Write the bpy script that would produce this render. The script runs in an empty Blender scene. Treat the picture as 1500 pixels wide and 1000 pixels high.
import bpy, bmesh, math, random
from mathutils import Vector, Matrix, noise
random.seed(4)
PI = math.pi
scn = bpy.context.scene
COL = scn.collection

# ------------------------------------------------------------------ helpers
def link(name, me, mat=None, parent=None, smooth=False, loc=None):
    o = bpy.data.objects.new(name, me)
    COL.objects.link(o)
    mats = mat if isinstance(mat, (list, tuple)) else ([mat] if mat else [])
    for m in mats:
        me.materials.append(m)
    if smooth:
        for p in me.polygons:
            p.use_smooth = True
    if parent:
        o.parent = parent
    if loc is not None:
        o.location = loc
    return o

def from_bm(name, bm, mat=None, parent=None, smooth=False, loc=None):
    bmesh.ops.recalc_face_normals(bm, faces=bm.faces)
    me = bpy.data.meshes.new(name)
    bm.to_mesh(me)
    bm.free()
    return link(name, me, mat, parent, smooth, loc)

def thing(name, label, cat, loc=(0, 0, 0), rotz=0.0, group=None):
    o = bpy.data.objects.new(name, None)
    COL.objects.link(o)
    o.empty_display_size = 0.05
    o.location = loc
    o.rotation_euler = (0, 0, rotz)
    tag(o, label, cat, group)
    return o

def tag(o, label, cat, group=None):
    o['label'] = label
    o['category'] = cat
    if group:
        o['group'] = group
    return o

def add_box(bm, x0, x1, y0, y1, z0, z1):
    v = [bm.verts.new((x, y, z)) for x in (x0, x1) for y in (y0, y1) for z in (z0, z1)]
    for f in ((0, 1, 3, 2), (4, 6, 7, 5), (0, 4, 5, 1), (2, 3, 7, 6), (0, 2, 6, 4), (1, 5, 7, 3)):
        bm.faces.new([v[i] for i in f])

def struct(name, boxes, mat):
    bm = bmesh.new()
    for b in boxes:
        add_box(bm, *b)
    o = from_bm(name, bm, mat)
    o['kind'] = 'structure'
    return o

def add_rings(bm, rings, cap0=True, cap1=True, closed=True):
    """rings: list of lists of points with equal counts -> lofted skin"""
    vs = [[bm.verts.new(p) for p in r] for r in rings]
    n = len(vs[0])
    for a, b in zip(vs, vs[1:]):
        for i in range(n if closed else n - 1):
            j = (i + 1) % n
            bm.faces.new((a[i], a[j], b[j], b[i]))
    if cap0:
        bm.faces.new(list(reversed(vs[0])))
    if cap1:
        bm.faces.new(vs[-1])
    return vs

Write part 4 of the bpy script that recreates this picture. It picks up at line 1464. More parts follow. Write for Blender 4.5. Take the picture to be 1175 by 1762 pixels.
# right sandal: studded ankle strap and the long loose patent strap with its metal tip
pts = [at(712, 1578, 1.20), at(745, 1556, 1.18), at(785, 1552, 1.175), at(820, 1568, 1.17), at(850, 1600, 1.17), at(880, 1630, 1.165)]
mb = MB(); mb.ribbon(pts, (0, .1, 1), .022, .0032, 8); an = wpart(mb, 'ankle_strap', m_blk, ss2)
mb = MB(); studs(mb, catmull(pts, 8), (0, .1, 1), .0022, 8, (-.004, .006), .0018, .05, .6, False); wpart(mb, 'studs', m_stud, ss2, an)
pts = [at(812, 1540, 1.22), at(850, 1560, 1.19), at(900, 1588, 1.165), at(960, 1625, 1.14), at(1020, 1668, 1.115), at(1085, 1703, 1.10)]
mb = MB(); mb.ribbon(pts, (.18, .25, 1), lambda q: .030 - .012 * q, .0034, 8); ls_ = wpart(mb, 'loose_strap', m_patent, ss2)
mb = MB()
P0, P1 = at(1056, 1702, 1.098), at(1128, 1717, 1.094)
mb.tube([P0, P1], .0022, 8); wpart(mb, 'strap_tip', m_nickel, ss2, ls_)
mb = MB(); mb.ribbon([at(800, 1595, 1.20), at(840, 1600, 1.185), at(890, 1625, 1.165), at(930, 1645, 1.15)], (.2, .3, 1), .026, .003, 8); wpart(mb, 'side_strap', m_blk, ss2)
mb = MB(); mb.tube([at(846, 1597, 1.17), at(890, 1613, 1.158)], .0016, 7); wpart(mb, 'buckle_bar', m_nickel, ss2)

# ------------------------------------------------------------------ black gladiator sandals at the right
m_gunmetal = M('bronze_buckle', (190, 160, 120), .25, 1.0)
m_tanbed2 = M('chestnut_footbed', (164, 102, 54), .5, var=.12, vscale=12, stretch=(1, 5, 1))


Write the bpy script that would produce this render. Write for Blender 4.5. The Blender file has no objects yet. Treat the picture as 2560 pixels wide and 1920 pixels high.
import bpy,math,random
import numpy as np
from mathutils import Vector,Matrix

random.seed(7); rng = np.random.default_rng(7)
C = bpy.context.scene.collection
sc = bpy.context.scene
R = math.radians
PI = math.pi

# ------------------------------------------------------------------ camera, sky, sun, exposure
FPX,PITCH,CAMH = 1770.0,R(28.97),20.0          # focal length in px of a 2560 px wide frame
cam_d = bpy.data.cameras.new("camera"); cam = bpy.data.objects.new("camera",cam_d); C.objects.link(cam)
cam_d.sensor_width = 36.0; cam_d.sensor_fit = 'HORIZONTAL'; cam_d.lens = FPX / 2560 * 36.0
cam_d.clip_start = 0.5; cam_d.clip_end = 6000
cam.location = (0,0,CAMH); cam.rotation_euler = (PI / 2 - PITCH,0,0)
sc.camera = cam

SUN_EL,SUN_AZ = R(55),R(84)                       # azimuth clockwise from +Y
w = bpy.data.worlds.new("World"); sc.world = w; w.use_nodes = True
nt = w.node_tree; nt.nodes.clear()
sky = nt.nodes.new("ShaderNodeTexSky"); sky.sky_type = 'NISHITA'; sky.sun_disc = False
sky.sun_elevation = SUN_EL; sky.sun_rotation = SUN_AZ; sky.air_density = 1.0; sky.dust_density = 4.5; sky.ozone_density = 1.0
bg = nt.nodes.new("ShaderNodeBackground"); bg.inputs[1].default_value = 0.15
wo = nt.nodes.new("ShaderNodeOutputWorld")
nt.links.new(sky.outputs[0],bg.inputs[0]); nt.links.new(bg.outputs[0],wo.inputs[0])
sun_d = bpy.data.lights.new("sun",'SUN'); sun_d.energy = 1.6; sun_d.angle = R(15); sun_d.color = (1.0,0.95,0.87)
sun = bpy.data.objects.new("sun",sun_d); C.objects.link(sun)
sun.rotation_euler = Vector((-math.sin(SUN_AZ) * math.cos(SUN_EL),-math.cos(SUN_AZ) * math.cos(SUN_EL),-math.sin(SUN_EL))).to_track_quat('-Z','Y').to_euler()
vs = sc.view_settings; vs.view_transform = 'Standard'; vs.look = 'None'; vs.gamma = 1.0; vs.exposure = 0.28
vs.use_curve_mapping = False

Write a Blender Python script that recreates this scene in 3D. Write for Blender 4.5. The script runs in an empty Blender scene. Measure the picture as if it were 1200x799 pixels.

- - -

#### Job
Restate, please, word for word the span of records running from the first line to the line bearing "COL = scn.collection", both included, and nothing outside it.

#### Solution for this exercise
Write the bpy script that would produce this render. The script runs in an empty Blender scene. Treat the picture as 1500 pixels wide and 1000 pixels high.
import bpy, bmesh, math, random
from mathutils import Vector, Matrix, noise
random.seed(4)
PI = math.pi
scn = bpy.context.scene
COL = scn.collection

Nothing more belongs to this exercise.